Int'l Oil Companies Seek Iraq Contract Change

International oil companies have submitted proposals to Iraq to change their contracts in the face of constraints on growth in the country’s output next year after the Iraqi Oil Ministry asked for spending cuts amid low crude prices.
"The companies have submitted proposals to the government about how the country could change their contracts from service agreements to a model closer to production sharing agreements," Michael Townshend, the company’s regional president for the Middle East, told reporters in Abu Dhabi, the UAE, on Tuesday.
Companies are now paid a fee, either in cash or with oil barrels, based on meeting output targets, while production sharing agreements give companies a direct stake in crude pumped, Bloomberg reported.
BP operates Rumaila, Iraq’s largest deposit. Production from the southern field will average between 1.3 million and 1.35 million barrels a day this year, while output next year depends on spending approved by the government, which has asked foreign companies to decrease their 2016 budgets due to the drop in crude prices.
Townshend said total capital expenditure on the field will be about $2.5 billion this year, with BP responsible for about half of that.
“It’s difficult to see a massive ramp up next year” in Iraqi crude production, Townshend said. Talks about a budget for next year at the Rumaila oilfield are “a work in progress”.
The slump in global crude prices by more than 40% in the past year has cut the Iraqi government’s income as it battles Islamic extremists that have seized parts of the country.
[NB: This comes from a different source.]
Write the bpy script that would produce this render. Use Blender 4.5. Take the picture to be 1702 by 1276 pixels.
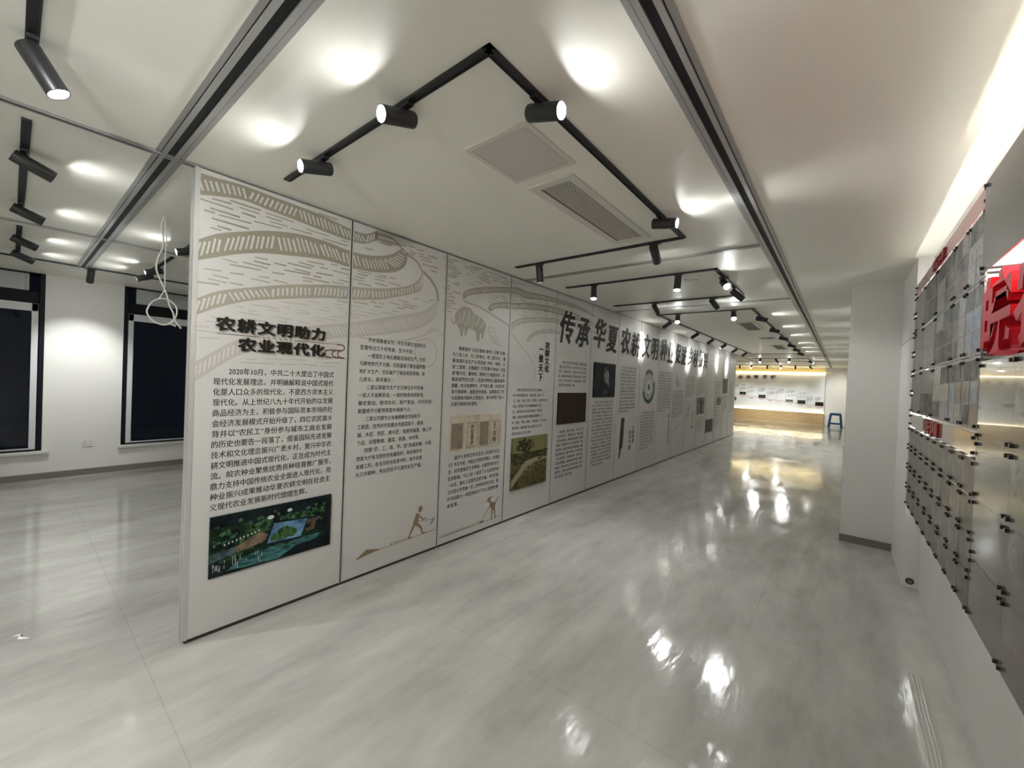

That risks sidetracking Iraq’s efforts, after decades of conflict and sanctions that choked investment, to boost production with the help of international companies.
"The government sees opportunity to reach agreement with foreign oil companies on plans to decrease their 2016 budgets," Oil Minister Adel Abdul Mahdi said on Oct. 28 in Amarah, Iraq.
Iraq, the second-largest producer in the Organization of Petroleum Exporting Countries after Saudi Arabia, pumped 4.3 million barrels a day in October, according to data compiled by Bloomberg.
The country pumped about 2.4 million barrels daily by the end of 2010 and plans to boost capacity to 6 million barrels in 2018.